* _INFORMATION SHOWN_:

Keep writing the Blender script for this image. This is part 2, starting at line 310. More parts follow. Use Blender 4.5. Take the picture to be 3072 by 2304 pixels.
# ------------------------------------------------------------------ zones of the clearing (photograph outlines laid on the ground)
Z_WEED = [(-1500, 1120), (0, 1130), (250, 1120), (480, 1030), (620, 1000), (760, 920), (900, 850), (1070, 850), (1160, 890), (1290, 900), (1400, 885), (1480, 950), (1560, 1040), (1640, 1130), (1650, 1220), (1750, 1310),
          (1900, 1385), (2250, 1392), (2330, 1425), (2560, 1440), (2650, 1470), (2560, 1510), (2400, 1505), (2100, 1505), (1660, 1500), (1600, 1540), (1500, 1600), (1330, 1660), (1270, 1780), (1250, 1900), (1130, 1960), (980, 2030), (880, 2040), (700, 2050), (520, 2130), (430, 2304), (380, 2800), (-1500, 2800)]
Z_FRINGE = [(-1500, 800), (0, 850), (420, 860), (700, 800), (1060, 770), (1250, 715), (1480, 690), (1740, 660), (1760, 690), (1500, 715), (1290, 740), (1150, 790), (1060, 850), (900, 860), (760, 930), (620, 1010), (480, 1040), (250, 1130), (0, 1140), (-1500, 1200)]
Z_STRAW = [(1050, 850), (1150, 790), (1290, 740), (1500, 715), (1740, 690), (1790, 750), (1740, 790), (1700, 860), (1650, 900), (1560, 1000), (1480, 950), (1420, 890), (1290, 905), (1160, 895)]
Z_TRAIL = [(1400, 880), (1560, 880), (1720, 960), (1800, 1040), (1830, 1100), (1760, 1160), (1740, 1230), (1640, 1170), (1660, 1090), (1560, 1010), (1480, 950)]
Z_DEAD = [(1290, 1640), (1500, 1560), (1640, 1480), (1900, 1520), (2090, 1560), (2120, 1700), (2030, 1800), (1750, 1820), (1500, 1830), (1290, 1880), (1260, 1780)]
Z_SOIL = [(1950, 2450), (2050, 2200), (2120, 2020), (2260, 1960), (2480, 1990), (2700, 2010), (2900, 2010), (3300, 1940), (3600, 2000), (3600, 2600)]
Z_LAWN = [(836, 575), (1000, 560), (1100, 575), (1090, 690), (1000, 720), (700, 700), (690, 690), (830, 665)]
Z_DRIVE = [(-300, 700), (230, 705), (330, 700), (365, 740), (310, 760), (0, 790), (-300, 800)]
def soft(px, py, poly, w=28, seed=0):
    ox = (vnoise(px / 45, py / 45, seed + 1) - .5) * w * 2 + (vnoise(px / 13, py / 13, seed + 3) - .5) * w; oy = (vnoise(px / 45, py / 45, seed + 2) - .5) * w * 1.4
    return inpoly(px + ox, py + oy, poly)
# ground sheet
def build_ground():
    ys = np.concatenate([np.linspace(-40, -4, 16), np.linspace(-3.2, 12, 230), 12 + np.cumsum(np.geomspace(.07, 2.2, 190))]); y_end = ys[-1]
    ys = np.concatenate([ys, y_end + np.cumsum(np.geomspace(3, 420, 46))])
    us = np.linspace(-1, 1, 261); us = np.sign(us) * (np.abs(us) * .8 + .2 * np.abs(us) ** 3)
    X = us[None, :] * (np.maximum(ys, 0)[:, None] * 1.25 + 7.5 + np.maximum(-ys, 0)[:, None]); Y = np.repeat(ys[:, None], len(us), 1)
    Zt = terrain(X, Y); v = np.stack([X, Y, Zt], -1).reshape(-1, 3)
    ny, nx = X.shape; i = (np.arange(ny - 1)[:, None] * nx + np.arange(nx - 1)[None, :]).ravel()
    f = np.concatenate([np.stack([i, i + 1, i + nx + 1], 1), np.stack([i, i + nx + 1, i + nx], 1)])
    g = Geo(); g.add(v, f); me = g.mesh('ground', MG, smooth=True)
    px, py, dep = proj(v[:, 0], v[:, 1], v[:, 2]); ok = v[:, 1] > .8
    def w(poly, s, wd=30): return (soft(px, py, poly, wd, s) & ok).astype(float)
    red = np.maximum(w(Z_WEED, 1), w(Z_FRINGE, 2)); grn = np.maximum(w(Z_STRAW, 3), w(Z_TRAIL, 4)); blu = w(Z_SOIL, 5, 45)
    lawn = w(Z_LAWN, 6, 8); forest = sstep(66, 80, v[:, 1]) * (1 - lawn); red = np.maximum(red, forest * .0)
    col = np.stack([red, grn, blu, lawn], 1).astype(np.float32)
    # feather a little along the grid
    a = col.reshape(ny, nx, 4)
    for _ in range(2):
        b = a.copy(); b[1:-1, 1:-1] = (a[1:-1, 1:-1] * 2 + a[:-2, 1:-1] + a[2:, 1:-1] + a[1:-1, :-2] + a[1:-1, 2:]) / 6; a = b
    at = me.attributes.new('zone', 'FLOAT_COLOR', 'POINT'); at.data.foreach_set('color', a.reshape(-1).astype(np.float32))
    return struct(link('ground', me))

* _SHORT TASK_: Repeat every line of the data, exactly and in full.

* _THE COMPLETED TASK_:
Keep writing the Blender script for this image. This is part 2, starting at line 310. More parts follow. Use Blender 4.5. Take the picture to be 3072 by 2304 pixels.
# ------------------------------------------------------------------ zones of the clearing (photograph outlines laid on the ground)
Z_WEED = [(-1500, 1120), (0, 1130), (250, 1120), (480, 1030), (620, 1000), (760, 920), (900, 850), (1070, 850), (1160, 890), (1290, 900), (1400, 885), (1480, 950), (1560, 1040), (1640, 1130), (1650, 1220), (1750, 1310),
          (1900, 1385), (2250, 1392), (2330, 1425), (2560, 1440), (2650, 1470), (2560, 1510), (2400, 1505), (2100, 1505), (1660, 1500), (1600, 1540), (1500, 1600), (1330, 1660), (1270, 1780), (1250, 1900), (1130, 1960), (980, 2030), (880, 2040), (700, 2050), (520, 2130), (430, 2304), (380, 2800), (-1500, 2800)]
Z_FRINGE = [(-1500, 800), (0, 850), (420, 860), (700, 800), (1060, 770), (1250, 715), (1480, 690), (1740, 660), (1760, 690), (1500, 715), (1290, 740), (1150, 790), (1060, 850), (900, 860), (760, 930), (620, 1010), (480, 1040), (250, 1130), (0, 1140), (-1500, 1200)]
Z_STRAW = [(1050, 850), (1150, 790), (1290, 740), (1500, 715), (1740, 690), (1790, 750), (1740, 790), (1700, 860), (1650, 900), (1560, 1000), (1480, 950), (1420, 890), (1290, 905), (1160, 895)]
Z_TRAIL = [(1400, 880), (1560, 880), (1720, 960), (1800, 1040), (1830, 1100), (1760, 1160), (1740, 1230), (1640, 1170), (1660, 1090), (1560, 1010), (1480, 950)]
Z_DEAD = [(1290, 1640), (1500, 1560), (1640, 1480), (1900, 1520), (2090, 1560), (2120, 1700), (2030, 1800), (1750, 1820), (1500, 1830), (1290, 1880), (1260, 1780)]
Z_SOIL = [(1950, 2450), (2050, 2200), (2120, 2020), (2260, 1960), (2480, 1990), (2700, 2010), (2900, 2010), (3300, 1940), (3600, 2000), (3600, 2600)]
Z_LAWN = [(836, 575), (1000, 560), (1100, 575), (1090, 690), (1000, 720), (700, 700), (690, 690), (830, 665)]
Z_DRIVE = [(-300, 700), (230, 705), (330, 700), (365, 740), (310, 760), (0, 790), (-300, 800)]
def soft(px, py, poly, w=28, seed=0):
    ox = (vnoise(px / 45, py / 45, seed + 1) - .5) * w * 2 + (vnoise(px / 13, py / 13, seed + 3) - .5) * w; oy = (vnoise(px / 45, py / 45, seed + 2) - .5) * w * 1.4
    return inpoly(px + ox, py + oy, poly)
# ground sheet
def build_ground():
    ys = np.concatenate([np.linspace(-40, -4, 16), np.linspace(-3.2, 12, 230), 12 + np.cumsum(np.geomspace(.07, 2.2, 190))]); y_end = ys[-1]
    ys = np.concatenate([ys, y_end + np.cumsum(np.geomspace(3, 420, 46))])
    us = np.linspace(-1, 1, 261); us = np.sign(us) * (np.abs(us) * .8 + .2 * np.abs(us) ** 3)
    X = us[None, :] * (np.maximum(ys, 0)[:, None] * 1.25 + 7.5 + np.maximum(-ys, 0)[:, None]); Y = np.repeat(ys[:, None], len(us), 1)
    Zt = terrain(X, Y); v = np.stack([X, Y, Zt], -1).reshape(-1, 3)
    ny, nx = X.shape; i = (np.arange(ny - 1)[:, None] * nx + np.arange(nx - 1)[None, :]).ravel()
    f = np.concatenate([np.stack([i, i + 1, i + nx + 1], 1), np.stack([i, i + nx + 1, i + nx], 1)])
    g = Geo(); g.add(v, f); me = g.mesh('ground', MG, smooth=True)
    px, py, dep = proj(v[:, 0], v[:, 1], v[:, 2]); ok = v[:, 1] > .8
    def w(poly, s, wd=30): return (soft(px, py, poly, wd, s) & ok).astype(float)
    red = np.maximum(w(Z_WEED, 1), w(Z_FRINGE, 2)); grn = np.maximum(w(Z_STRAW, 3), w(Z_TRAIL, 4)); blu = w(Z_SOIL, 5, 45)
    lawn = w(Z_LAWN, 6, 8); forest = sstep(66, 80, v[:, 1]) * (1 - lawn); red = np.maximum(red, forest * .0)
    col = np.stack([red, grn, blu, lawn], 1).astype(np.float32)
    # feather a little along the grid
    a = col.reshape(ny, nx, 4)
    for _ in range(2):
        b = a.copy(); b[1:-1, 1:-1] = (a[1:-1, 1:-1] * 2 + a[:-2, 1:-1] + a[2:, 1:-1] + a[1:-1, :-2] + a[1:-1, 2:]) / 6; a = b
    at = me.attributes.new('zone', 'FLOAT_COLOR', 'POINT'); at.data.foreach_set('color', a.reshape(-1).astype(np.float32))
    return struct(link('ground', me))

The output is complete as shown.